2023-12-24 03:03| 来源: 网络整理| 查看: 265

This has actually been a thing for a long time. (and exploited out in the wild too…)

Now, just like keyboards, a monitor can do a few things to combat this issue.

Keyboards for an example can randomly scan their columns instead of scanning them one after another, and also scan them at a reduced voltage. Reducing voltage means lower amplitude in the emitted signals, and the random pattern means that we can’t as easily discern what column were pressed.

Though, since each column isn’t “identical” to each other, not to mention the rows as well… Then we can still largely discern where the key were, but since keyboards can have different trace layouts, the task becomes a bit harder. (Not to mention that we need to look at finer differences within the emitted signal.)

Another way to though leak data is via the cable going from the keyboard to the computer. Here a large change were simply to go from single ended to differential signaling, this dramatically reduced EMI. (though also dramatically increased signal integrity and thereby bitrate.)

A monitor could do something “similar”. We already have encryption on HDMI (as a form of DRM, and it’s not strong encryption btw). We could instead do a key exchange between monitor and the computer, if we do the key exchange at reduced bitrate, then our cables will be a far worse antenna. So it should be reasonably secure to send over a symmetric key, and we only need to do it during startup.

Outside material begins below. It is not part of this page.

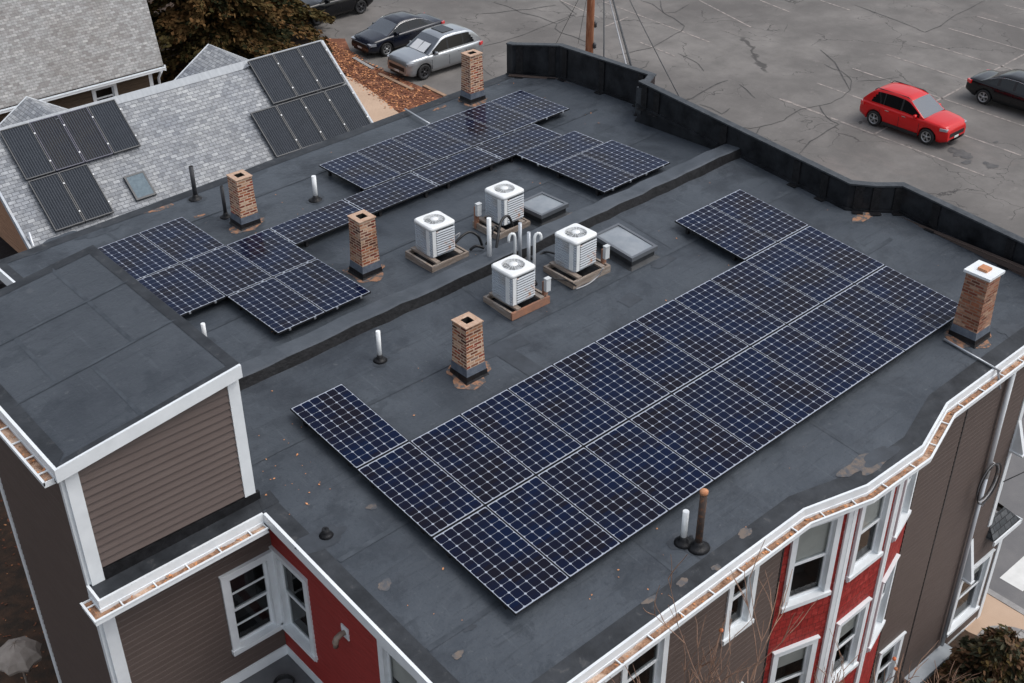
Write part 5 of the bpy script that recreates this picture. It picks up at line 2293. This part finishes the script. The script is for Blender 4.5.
        Mq = Matrix.Translation((-L / 2 + .14, sg * H * .80, zt_)) @ Matrix.Rotation(sg * .42, 4, 'Z')
        mb.box(-.085, .16, -.12, .12, -.07, .075, Mq)
        mb.build('tail_light', M['tail'], root, world=False)
        mb = MB()
        mx_ = P_['win'][1] - .12 - L / 2
        zb_ = belt(P_['win'][1] - .1)
        rr = [[(mx_ + a, sg * (H * .93 + b), zb_ + c) for a, c in ((-.07 * s_, -.01), (.08 * s_, .0), (.07 * s_, .12), (-.05 * s_, .13))] for b, s_ in ((-.02, .5), (.05, 1), (.15, 1), (.19, .6))]
        if sg < 0:
            rr = [r_[::-1] for r_ in rr]
        mb.loft([r_[::-1] for r_ in rr], s=True)
        mb.build('mirror', M[paint], root, world=False)
        for j, xd in enumerate((P_['pill'][0][0] + .25, P_['pill'][1][0] + .22)):
            mb = MB()
            mb.box(xd - .10 - L / 2, xd + .10 - L / 2, sg * H * .985 - .018, sg * H * .985 + .022, belt(xd) - .15, belt(xd) - .12)
            mb.build('door_handle', M['chrome' if cladding else paint], root, world=False)
        mb = MB()
        for xd in (P_['pill'][0][0] - .12, P_['pill'][1][0], P_['win'][1] + .12):
            for zz0, zz1 in ((.42, .62), (.62, .86)):
                t = sg * H
                mb.box(xd - .006 - L / 2, xd + .006 - L / 2, t * .965, t * 1.003, zz0, zz1)
        mb.build('door_gap', M['trimblk'], root, world=False)
        if rails:
            mb = MB()
            yy = sg * H * .69
            mb.tube([(rf[1][0] + .25 - L / 2, yy, Hm - .14), (rf[1][0] + .40 - L / 2, yy, Hm - .02), (2.25 - L / 2, yy, Hm - .01), (2.45 - L / 2, yy, Hm - .10)], .018, 6)
            mb.build('roof_rail', M[rails], root, world=False)
        if chromeline:
            mb = MB()
            pts = []
            for i in range(0, 25):
                x = P_['win'][0] - .05 + (P_['win'][1] - P_['win'][0] + .0) * i / 24
                zr, zs = smooth(rf, x, .07), belt(x) - .02
                f = min(1, max(0, (zr - zs) / (Hm - .95)))
                wb = hw(x) * .93
                wt = wb + (H * .76 - wb) * f
                t = .88
                pts.append((x - L / 2, sg * (wb + (wt - wb) * t + .006), zs + (zr - zs) * t))
            mb.tube(pts, .008, 5)
            mb.build('window_trim', M['chrome'], root, world=False)
    mb = MB()
    mb.box(L / 2 + .004, L / 2 + .02, -.16, .16, .40, .50)
    mb.build('number_plate', M['plate'], root, world=False)
    mb = MB()
    mb.box(-L / 2 - .02, -L / 2 + .02, -.16, .16, .66, .76)
    mb.build('number_plate', M['plate'], root, world=False)
    return root


make_car('parked_car', 'red suv with black cladding parked across the faded bay lines', SUV, 'c_red', (36.22, 10.31, 0), R(-90), rails='trimblk', cladding=True, scale=.93)
make_car('parked_car', 'silver suv with a sunroof and a white shade in its windshield', SUV, 'c_sil', (25.85, 29.25, 0), R(180), rim='rim_dark', roofglass=True, shade=True)
make_car('parked_car', 'dark navy sedan parked between the silver suv and the tree', SEDAN, 'c_nav', (26.4, 32.85, 0), R(180), chromeline=True)
make_car('parked_car', 'black suv half hidden behind the brown conifer', SUV, 'c_blk', (26.4, 38.8, 0), R(180), rim='rim_dark')
make_car('parked_car', 'black sedan cut off by the right edge, red tail lamp showing', SEDAN, 'c_blk', (41.85, 8.45, 0), R(-90), chromeline=True)

# ================================================================== TREES AND PLANTS
rnd = random.Random(99)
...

Not to mention that we could also bake in an EEPROM into the monitor, so that it can remember the computer for a while. (if it’s list of remembered computers gets too long, it can just overwrite the computer it hasn’t talked to in forever.) This means that we don’t even need to send over the key during startup, except the first time we use the monitor.

From there on we also need to fix our data leaking screen itself, if our monitor were to randomly scan it’s rows, then that would make it harder to reverse engineer what order things should be in. (Though, this would obviously just cut the image into long single pixel wide strips, putting them back in the correct order isn’t too big of a challenge, but since its a new order for each picture, the challenge becomes harder, unless you know where to search.)

Another method to mitigate data leakage is to also put on a transparent conductive coating on the display, effectively shielding it a bit and preventing the RF from leak out as much.

Though, as with anything else in the world of encryption, we can simply just make things harder, not actually make it impossible. (Even one time pad can be broken, since you need a perfectly random source, and you still leak other data surrounding the encrypted package, since it has a certain size, transmission date, source, among other things.)